Unfortunately, while in California recently,, the caretakers of my Bangor home notified me that somebody had kicked in the front door, trying to pry it open, and painted an orange swastika on the door.

This concerns me greatly. I wonder about the reasons for such a calibrated message of hate. I could have assumed this was a random act of a child who is not good, because children tend to act out what they learn at home. However, if I were to assume it was a child’s prank, I’d be lying to myself. The swastika was strategically placed to convey a clear and unavoidable message of hate.

This seems to be an act of an adult perpetrator (or perpetrators) with a clear message, not an act of a misguided child. The message is loud and clear: “We hate you and we are here to get you.”

The only explanation I can find, other than being a distasteful and irresponsible prank, is hate toward my Hispanic ancestry. Although the word Hispanic does not designate any particular race, racial cleansing and intolerance is the traditional meaning of a swastika anywhere in the world. I cannot find any other significance to a swastika painted on my front door other than hatred.

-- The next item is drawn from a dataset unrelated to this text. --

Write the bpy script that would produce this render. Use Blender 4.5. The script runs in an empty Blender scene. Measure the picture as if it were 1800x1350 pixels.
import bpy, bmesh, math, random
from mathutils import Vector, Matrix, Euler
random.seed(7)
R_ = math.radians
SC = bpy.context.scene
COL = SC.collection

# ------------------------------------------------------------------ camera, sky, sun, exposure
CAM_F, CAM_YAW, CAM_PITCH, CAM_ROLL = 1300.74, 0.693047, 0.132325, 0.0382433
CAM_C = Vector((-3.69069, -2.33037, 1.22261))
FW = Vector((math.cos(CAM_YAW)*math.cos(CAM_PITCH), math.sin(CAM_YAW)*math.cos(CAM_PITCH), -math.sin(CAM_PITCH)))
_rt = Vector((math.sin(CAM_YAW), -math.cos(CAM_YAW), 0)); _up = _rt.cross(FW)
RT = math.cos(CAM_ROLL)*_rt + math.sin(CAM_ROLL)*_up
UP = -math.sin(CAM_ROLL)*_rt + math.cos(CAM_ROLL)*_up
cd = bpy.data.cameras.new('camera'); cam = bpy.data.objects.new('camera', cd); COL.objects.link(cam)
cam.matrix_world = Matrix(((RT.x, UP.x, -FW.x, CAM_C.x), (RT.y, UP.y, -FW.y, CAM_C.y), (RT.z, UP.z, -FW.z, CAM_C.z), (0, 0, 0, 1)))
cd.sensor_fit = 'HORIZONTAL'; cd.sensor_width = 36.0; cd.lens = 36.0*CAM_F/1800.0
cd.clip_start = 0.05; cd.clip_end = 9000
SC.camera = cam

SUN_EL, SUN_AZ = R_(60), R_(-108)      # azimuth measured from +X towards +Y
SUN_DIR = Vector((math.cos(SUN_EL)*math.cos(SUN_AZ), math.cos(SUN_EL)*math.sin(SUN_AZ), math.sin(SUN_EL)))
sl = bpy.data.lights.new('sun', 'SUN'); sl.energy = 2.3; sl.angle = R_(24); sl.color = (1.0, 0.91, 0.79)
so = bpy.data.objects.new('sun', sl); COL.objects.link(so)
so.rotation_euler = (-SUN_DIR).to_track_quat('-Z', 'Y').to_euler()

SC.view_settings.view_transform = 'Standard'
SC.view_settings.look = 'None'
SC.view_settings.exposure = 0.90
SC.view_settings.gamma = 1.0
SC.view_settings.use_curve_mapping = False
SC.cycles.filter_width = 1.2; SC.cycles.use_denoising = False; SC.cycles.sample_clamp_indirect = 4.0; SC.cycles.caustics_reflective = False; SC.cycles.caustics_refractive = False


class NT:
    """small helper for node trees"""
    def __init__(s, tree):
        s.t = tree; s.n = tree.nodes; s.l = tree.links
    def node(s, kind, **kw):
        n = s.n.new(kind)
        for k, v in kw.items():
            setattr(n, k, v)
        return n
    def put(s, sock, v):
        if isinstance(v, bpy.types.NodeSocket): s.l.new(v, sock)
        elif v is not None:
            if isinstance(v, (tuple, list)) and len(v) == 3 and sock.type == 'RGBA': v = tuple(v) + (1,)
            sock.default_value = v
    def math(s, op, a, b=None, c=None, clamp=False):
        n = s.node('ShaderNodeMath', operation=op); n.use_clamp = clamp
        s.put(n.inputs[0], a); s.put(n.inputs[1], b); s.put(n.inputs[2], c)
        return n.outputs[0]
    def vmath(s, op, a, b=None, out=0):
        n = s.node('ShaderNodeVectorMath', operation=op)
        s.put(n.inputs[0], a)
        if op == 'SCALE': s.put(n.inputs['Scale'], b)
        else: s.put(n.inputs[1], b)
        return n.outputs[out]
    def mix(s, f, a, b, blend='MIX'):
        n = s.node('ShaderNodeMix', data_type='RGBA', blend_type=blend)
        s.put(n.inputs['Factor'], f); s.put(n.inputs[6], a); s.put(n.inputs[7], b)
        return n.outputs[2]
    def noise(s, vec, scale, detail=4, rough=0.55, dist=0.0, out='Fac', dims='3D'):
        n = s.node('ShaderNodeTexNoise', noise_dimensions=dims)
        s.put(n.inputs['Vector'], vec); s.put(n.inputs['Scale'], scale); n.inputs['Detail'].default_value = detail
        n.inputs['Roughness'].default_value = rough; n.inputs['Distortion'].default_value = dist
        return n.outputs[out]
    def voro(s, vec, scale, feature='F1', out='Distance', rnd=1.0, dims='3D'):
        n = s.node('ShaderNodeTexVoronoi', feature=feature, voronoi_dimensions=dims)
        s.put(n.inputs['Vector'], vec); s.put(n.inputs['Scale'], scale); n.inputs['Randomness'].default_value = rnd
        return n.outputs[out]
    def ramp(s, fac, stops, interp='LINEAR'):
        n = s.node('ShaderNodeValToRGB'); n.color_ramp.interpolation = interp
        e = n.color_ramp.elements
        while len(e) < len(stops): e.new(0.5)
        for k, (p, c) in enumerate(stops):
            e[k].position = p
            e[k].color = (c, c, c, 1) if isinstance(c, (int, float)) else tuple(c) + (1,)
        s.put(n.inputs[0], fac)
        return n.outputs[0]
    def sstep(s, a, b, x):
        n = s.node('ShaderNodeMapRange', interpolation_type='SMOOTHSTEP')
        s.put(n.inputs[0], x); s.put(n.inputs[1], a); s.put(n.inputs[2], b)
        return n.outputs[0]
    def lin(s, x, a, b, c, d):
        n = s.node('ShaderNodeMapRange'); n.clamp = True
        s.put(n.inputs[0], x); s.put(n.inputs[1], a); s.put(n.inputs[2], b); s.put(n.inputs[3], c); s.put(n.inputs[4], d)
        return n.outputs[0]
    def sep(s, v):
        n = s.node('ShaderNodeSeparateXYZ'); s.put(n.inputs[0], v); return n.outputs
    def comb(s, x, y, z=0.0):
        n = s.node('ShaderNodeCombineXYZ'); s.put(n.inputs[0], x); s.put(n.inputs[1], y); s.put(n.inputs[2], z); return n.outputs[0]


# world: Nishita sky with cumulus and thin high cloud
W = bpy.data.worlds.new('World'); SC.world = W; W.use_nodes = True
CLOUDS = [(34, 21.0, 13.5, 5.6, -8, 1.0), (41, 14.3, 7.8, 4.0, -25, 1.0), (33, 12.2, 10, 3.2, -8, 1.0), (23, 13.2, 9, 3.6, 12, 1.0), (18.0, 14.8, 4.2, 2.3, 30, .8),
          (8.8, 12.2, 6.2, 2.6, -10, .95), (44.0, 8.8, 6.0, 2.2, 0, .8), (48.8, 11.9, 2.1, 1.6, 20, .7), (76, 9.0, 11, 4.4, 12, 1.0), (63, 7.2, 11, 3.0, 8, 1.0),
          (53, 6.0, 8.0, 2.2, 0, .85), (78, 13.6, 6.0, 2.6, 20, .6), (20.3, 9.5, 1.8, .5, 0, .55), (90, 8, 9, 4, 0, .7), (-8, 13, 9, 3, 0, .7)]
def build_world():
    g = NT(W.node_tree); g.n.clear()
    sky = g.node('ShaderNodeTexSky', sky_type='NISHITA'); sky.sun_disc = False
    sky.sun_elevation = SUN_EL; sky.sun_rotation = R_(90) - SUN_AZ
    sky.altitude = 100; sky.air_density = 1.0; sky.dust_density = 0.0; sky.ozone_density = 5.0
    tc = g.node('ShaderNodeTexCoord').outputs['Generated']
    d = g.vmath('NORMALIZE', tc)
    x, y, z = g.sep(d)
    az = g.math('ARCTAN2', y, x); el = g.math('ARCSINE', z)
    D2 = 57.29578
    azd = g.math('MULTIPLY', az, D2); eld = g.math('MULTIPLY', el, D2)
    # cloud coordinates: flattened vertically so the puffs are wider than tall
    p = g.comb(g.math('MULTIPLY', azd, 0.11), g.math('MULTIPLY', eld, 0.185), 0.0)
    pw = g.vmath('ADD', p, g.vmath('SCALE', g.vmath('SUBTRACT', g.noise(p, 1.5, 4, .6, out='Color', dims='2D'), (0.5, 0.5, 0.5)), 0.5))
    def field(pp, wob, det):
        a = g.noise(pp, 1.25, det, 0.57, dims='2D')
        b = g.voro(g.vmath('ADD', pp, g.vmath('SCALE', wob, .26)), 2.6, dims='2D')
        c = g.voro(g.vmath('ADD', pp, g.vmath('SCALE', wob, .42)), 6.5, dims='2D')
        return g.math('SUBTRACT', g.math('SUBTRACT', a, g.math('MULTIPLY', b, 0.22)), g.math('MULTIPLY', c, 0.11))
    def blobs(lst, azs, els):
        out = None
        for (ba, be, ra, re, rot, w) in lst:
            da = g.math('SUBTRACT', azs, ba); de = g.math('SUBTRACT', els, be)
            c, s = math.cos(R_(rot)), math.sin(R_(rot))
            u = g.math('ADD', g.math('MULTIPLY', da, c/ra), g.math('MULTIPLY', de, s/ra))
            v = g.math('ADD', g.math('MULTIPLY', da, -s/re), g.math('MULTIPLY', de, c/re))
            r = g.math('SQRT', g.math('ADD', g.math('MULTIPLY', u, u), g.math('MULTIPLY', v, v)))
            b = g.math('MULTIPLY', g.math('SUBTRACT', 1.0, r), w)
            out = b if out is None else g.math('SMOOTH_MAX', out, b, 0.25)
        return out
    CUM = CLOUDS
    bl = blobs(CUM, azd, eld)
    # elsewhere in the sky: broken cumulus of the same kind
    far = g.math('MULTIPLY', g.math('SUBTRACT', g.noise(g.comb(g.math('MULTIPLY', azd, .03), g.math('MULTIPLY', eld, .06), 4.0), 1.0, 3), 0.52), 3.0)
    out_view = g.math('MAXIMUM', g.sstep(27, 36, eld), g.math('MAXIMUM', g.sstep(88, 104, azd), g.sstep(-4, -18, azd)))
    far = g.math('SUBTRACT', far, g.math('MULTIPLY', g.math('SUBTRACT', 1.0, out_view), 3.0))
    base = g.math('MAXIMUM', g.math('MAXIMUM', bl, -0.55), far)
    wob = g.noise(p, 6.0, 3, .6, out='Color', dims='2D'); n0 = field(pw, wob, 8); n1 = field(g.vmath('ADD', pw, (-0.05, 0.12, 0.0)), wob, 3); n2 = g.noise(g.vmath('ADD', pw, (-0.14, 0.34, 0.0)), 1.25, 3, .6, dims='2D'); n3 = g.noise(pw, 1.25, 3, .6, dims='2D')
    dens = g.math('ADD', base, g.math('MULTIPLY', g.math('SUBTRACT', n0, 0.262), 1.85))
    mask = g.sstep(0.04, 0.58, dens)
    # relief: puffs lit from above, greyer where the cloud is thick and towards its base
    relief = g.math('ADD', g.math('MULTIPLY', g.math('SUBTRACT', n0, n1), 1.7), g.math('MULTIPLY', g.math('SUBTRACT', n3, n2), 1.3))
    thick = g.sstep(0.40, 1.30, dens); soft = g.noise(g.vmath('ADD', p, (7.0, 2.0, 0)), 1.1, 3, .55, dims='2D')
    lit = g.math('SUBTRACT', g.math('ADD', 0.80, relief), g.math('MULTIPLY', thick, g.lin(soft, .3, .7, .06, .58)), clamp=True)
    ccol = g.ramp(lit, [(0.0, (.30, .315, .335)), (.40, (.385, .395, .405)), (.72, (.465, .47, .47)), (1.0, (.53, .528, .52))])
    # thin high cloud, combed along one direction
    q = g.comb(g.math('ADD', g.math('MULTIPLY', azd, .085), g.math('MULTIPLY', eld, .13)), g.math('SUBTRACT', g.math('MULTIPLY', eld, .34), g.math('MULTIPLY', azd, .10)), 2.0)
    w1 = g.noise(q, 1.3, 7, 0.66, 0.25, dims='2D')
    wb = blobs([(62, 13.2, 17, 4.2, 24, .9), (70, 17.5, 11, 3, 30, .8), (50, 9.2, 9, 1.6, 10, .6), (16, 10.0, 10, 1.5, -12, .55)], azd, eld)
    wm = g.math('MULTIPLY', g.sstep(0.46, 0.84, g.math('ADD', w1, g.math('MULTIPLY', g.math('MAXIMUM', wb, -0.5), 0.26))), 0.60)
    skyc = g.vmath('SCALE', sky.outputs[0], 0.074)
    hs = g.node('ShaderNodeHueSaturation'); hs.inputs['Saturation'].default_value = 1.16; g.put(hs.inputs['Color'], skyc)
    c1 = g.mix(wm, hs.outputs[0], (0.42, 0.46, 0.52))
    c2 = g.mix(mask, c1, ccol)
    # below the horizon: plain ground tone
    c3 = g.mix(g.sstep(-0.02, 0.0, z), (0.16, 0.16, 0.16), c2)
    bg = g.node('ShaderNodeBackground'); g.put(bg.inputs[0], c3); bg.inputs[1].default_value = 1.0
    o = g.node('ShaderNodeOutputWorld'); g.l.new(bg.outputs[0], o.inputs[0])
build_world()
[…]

Why should I give it any other meaning? The cowardly delinquent who did it did not leave me his business card or a letter explaining its meaning. So far, he could only unleash his contemptible feelings in anonymity in a white-supremacist expansion of the Minuteman Project against U.S. citizens.

At the end of the day, I am not surprised that the excuse of an “immigration problem” is used by racist individuals to unleash racist hate and intolerance all over our country toward vulnerable families and individuals. I am not surprised that people who think this way feel their own ignorance and sick feelings fully validated through the all-too-frequent illegal hateful and racist incitement by politicians and radio and TV broadcasting under different pretenses.

Today, with the immigration excuse, it seems that any hateful and pejorative speech against Hispanic citizens or immigrants has become acceptable. The same hate speech, stereotypes and generalizations that would cause riots in Washington, D.C., if spoken against other minorities, today seem politically and socially “acceptable” when spoken against U.S. citizens and immigrants of Hispanic descent. It seems we have two classes of citizens.

Soon I will be back in Bangor as an attorney. No coward will cloud my feelings toward the magnificent style and human warmth of the people of Bangor.

No coward will tell me where I can or I cannot live in my own country, the United States of America.

To quote Albert Einstein, “Great spirits have always found violent opposition from mediocre minds. The latter cannot understand it when a man does not thoughtlessly submit to hereditary prejudices but honestly and courageously uses his intelligence.”

I would like to specially thank Sgt. Jim Hodges of the Bangor Police Department for his help in reporting this incident.

Gonzalo J. Ferrer is a resident of Bangor.